The Percussive Approach in Hip-Hop Music


Since I just handed in my final draft for my undergraduate thesis, I wanted to talk a little bit about it. Basically, I use percussiveness as a structural basis for African diasporic music and philosophy. Percussiveness is not only about percussion instruments, but also about social impact, or how different rhythms and patterns of music, society, ideas amongst other things interact.
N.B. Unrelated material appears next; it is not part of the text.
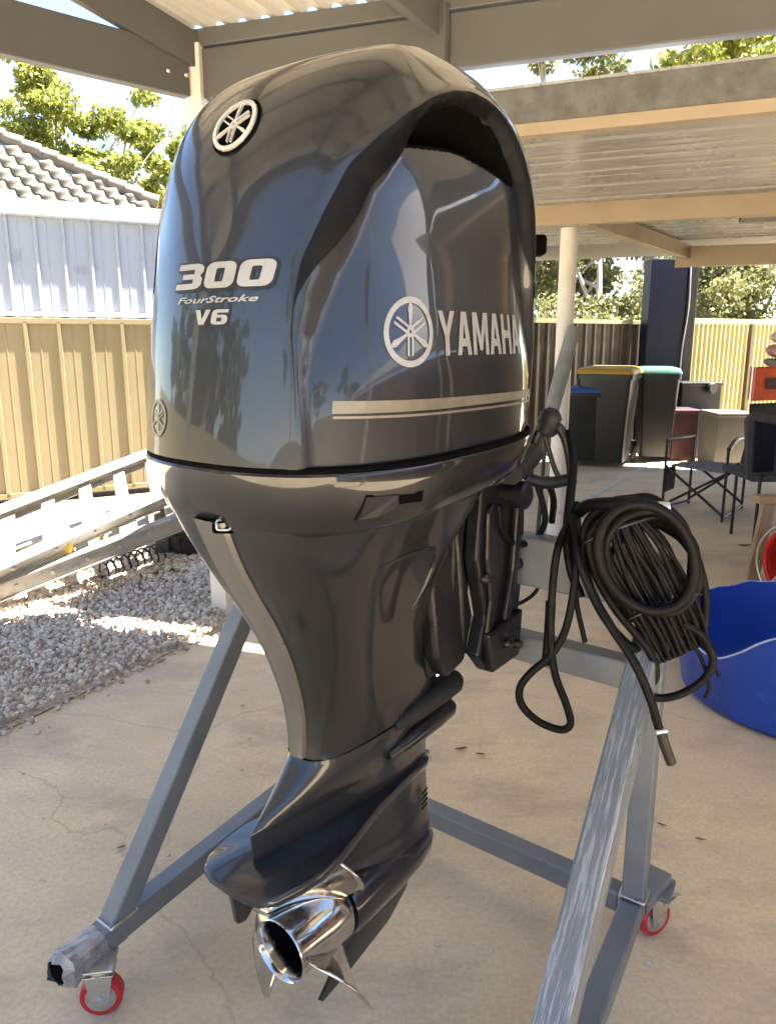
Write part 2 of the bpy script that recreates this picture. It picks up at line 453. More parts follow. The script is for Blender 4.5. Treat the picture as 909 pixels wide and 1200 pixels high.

My thesis is divided into three chapters before I conclude with percussive politics and the percussive field:

1) Percussiveness in hip-hop music and language, which includes how parts of the diaspora influenced hip-hop music.

2) Social percussiveness, which connects social ritual, dance, ecstasy, spirit possession and identity.

3) Percussiveness as a symbolic form of resistance, which is how the music and its terminology is used a way to “beat back” against oppressive societies.

So, I would like to present a few songs (not hip-hop) that show the significance of percussiveness and rhythm in black music:

1) Michael Jackson – Rock With You

Let that rhythm get into you/ Don’t try to fight it/ There ain’t nothing you can do

Relax your mind/ Lay back and groove with mine/ You gotta feel that heat/ And we can ride the boogie/

Share that beat of love/ I wanna rock with you….

In my paper, I discuss the importance of rock, beat and groove in our music.

2) The Whispers- And the Beat Goes On

“And the beat goes on/ Just like my love everlasting/ And the beat goes on/ Still moving strong on and on

Do you ever wonder/ That to win, somebody’s got to lose/ I might as well get over the blues
Just like fishing in the ocean/ There’ll always be someone new/ You did me wrong ‘cos I’ve been through stormy weather.

And the beat goes on/Just like my love everlasting/And the beat goes on you’d better believe it/ Still moving strong on and on

Don’t stop for nobody/ This time I’ll keep my feet on solid ground/ Now I understand myself when I’m down
Like the sweet sound of hip music/ There’ll always be something new/ To keep the tables turning
Hey this super song/ There’ll never be an ending

This song exemplifies how the beat is god-like (“everlasting”), hints at the importance of the ground (the rock, and the bass), the use of rhythms as a form of rebirth or circularity, as well as the trickster aspect of meshing together opposites (up/down) in our cultures.

3) Curtis Mayfield and the Impressions- It’s Alright

Now listen to the beat/Kinda pat your feet/You got soul and everybody knows…

Besides their name Impressions (to impress is to make an impact), the song equates rhythm and beat with soul.

4) Ike and Tina Turner – Take You Higher

Boom shacka laka laka Boom shackala boonka boo…. Beat is here to make you move/Music’s here to help you groove/ Music sounding good to me/ But take your places…

The beat is describe here as enabling movement in general, which is part of my social percussiveness. It can be dance, social and political movement and spiritual movement or transcendence. Also, the words at the beginning are a form of mouth-drumming as Robert Farris Thompson calls it, and  take your places sounds like positioning oneself for spirit possession.

So, here you can see how significant and pervasive percussiveness is in our diaspora.